-- start --
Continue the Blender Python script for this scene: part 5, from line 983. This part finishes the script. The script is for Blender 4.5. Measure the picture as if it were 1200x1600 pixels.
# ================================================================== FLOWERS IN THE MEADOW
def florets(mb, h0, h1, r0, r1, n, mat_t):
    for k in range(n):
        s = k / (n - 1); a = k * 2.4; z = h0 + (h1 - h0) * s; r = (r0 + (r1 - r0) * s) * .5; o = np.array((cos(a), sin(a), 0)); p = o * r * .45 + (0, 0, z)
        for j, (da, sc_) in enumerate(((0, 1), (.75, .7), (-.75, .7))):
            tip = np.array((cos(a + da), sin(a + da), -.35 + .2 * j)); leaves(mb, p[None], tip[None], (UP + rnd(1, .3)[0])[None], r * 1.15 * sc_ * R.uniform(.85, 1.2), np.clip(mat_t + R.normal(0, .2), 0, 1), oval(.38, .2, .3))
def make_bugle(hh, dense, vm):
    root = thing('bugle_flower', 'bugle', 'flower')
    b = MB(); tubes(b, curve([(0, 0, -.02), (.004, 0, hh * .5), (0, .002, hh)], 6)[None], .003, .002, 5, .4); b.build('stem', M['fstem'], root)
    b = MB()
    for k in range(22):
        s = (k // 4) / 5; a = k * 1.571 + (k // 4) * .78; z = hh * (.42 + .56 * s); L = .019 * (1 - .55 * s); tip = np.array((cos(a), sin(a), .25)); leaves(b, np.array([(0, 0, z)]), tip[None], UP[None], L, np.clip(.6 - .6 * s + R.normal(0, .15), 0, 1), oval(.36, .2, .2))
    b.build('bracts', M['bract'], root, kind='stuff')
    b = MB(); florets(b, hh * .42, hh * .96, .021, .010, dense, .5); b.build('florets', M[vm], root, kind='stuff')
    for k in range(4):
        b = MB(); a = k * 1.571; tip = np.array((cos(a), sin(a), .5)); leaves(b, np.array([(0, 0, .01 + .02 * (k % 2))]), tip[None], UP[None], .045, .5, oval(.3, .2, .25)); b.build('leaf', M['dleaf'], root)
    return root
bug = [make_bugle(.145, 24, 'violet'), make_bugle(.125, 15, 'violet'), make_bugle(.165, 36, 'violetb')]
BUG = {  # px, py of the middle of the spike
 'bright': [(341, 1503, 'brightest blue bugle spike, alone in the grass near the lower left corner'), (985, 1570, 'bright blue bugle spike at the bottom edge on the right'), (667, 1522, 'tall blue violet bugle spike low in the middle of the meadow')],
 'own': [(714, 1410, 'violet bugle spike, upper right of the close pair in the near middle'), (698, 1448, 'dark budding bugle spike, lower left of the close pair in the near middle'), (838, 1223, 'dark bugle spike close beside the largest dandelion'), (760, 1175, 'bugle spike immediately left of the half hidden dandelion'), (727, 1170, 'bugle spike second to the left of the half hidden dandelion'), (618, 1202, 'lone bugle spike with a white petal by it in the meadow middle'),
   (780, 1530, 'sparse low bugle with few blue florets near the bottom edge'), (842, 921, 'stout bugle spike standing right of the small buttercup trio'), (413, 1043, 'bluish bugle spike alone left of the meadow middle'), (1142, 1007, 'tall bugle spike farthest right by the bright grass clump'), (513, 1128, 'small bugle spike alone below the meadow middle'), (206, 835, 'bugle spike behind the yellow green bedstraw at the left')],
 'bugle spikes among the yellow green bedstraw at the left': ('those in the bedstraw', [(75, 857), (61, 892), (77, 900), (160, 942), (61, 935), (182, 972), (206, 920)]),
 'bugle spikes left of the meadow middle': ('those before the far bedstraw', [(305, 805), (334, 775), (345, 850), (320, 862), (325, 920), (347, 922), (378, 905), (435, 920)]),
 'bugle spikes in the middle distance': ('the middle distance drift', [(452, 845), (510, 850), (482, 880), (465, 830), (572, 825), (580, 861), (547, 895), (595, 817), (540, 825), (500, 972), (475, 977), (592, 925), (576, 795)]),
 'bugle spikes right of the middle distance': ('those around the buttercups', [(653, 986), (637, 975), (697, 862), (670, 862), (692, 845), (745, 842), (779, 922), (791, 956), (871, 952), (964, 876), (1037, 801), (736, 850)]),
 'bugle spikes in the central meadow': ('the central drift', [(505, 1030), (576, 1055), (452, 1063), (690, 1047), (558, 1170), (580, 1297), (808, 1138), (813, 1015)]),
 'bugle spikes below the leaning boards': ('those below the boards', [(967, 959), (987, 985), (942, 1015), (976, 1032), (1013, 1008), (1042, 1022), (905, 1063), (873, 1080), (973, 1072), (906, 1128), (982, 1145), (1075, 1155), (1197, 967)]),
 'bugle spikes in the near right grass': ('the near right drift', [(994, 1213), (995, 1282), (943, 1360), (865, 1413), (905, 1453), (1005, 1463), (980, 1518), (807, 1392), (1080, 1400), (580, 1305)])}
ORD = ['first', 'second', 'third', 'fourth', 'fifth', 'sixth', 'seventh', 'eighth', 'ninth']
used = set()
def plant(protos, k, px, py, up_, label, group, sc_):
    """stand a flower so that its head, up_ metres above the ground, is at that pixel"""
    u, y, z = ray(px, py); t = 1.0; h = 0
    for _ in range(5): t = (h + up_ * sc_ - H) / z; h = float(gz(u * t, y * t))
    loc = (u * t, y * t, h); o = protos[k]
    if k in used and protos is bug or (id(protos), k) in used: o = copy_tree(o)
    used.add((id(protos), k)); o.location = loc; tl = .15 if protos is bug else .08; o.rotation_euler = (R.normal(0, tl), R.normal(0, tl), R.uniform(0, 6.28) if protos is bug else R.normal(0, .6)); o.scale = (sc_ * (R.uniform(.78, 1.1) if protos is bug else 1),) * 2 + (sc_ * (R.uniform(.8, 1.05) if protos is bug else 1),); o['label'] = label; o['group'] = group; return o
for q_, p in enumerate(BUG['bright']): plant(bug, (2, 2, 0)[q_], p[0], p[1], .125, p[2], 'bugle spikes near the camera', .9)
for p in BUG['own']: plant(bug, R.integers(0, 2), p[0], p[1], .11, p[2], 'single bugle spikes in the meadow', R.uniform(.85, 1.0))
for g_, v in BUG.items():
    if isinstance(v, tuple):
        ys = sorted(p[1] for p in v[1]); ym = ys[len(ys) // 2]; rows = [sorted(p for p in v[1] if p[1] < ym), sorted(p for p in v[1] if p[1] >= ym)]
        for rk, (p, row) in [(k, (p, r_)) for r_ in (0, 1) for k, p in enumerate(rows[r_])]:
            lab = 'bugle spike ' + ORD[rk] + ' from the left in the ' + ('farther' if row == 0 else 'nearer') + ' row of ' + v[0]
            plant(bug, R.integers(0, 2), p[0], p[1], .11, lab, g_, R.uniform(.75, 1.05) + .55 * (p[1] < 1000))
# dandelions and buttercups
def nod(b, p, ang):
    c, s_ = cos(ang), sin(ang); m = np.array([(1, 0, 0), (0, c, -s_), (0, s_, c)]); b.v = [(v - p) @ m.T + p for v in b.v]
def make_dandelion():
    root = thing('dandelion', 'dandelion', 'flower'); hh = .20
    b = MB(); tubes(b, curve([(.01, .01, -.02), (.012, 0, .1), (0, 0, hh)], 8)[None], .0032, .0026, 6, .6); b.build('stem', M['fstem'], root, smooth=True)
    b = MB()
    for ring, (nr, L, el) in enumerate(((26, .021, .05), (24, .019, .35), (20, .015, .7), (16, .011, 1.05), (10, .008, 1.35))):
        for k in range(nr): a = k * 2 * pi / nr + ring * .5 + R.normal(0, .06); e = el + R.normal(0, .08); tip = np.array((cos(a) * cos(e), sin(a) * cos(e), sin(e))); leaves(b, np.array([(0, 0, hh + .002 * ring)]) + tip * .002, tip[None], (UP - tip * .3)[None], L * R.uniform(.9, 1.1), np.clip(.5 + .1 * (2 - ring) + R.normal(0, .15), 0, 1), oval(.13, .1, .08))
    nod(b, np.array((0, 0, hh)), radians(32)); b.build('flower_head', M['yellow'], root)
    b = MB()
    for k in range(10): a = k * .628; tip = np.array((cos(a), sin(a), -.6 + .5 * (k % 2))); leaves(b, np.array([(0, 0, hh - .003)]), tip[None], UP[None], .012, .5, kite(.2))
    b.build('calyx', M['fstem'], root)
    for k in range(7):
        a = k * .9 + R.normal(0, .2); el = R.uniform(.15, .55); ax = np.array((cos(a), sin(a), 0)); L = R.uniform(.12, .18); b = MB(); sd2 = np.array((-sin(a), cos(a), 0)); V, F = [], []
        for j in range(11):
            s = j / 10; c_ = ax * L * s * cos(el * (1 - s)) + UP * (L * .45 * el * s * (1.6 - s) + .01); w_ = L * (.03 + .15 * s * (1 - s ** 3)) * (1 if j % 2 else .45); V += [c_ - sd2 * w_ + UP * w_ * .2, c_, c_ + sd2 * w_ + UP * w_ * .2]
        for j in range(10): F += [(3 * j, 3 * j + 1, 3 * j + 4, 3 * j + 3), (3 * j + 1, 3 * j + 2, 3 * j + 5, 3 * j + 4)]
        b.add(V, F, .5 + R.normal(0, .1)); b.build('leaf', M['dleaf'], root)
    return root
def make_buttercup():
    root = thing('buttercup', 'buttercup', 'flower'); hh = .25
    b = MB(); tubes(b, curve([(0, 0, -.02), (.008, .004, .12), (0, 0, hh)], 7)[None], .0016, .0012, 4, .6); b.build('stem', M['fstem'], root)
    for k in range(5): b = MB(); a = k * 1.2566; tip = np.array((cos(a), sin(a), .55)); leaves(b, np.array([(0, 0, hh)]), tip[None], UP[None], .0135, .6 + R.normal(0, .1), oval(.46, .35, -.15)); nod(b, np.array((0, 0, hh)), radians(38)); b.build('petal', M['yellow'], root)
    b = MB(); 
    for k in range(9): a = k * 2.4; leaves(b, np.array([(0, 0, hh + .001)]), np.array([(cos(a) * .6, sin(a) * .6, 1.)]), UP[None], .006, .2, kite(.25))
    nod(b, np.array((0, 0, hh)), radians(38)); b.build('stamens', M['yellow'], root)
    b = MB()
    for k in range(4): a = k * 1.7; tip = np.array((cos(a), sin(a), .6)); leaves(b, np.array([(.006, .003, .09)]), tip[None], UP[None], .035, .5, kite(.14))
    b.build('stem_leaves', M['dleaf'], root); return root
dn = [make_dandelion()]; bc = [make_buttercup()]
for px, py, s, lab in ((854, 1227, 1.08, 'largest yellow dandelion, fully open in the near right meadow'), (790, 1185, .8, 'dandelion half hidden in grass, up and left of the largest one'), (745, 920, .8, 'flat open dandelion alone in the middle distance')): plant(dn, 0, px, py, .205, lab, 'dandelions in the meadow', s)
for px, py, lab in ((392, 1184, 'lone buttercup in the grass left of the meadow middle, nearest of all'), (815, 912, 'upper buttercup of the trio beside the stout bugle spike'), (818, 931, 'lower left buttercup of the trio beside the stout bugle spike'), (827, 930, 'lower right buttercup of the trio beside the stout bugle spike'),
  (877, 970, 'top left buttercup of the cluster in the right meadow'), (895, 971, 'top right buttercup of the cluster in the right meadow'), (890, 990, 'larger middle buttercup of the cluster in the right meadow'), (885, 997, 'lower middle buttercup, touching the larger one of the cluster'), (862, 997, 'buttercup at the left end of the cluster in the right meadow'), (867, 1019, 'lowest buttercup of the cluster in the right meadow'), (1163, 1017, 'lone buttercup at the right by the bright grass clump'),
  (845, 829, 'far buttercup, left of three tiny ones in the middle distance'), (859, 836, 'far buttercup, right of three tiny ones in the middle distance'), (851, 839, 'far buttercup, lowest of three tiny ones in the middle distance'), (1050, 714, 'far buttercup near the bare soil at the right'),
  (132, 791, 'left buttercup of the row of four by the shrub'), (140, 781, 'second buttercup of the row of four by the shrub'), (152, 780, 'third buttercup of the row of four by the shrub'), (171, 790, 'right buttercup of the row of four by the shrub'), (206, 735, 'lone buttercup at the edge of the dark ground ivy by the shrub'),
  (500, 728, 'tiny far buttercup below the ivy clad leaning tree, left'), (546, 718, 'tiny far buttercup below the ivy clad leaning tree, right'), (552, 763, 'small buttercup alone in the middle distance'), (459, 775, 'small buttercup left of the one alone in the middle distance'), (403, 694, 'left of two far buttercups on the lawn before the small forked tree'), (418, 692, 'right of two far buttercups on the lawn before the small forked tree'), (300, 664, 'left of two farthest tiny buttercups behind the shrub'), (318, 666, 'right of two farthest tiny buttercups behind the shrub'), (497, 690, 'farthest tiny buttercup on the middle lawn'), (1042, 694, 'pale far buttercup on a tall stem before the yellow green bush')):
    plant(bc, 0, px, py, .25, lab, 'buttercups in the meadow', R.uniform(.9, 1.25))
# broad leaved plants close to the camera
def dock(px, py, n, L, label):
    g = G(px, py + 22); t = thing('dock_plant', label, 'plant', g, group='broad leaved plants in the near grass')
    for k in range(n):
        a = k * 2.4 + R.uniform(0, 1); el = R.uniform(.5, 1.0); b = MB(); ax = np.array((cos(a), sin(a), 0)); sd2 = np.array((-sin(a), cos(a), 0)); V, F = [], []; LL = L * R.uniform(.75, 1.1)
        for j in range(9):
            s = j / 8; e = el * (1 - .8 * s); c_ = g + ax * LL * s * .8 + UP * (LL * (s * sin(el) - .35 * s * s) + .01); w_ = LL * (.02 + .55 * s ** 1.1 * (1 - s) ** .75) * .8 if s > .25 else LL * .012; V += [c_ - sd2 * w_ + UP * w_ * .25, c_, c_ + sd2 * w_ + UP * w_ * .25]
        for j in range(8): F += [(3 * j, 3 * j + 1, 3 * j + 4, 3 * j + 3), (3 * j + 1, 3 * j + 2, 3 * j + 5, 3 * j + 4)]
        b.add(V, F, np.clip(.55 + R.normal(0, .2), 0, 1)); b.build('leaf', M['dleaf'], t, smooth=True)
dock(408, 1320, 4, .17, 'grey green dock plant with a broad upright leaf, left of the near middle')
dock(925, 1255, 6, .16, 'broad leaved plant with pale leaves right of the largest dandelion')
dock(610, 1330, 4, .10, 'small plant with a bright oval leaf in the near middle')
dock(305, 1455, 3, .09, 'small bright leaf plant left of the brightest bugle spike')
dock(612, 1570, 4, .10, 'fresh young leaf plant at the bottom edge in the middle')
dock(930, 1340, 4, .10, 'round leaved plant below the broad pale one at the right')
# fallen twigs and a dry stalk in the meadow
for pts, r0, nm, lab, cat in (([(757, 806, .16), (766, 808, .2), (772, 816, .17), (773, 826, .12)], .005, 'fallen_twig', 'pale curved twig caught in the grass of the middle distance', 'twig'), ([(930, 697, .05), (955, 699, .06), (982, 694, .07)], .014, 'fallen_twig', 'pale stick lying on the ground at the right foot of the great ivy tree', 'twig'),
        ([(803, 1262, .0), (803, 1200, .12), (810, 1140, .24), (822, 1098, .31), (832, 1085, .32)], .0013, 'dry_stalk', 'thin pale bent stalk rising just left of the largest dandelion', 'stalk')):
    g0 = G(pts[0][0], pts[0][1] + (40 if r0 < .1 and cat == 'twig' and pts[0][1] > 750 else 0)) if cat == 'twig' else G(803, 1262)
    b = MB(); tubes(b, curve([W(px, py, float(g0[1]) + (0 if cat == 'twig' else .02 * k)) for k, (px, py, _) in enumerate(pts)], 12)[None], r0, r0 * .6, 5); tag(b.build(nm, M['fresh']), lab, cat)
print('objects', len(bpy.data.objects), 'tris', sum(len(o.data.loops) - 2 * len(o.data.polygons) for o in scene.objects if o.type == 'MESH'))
-- end --
* **Do this**:
Each line containing the word "scene" counts once; report the total alone.

* **Worked solution**:
2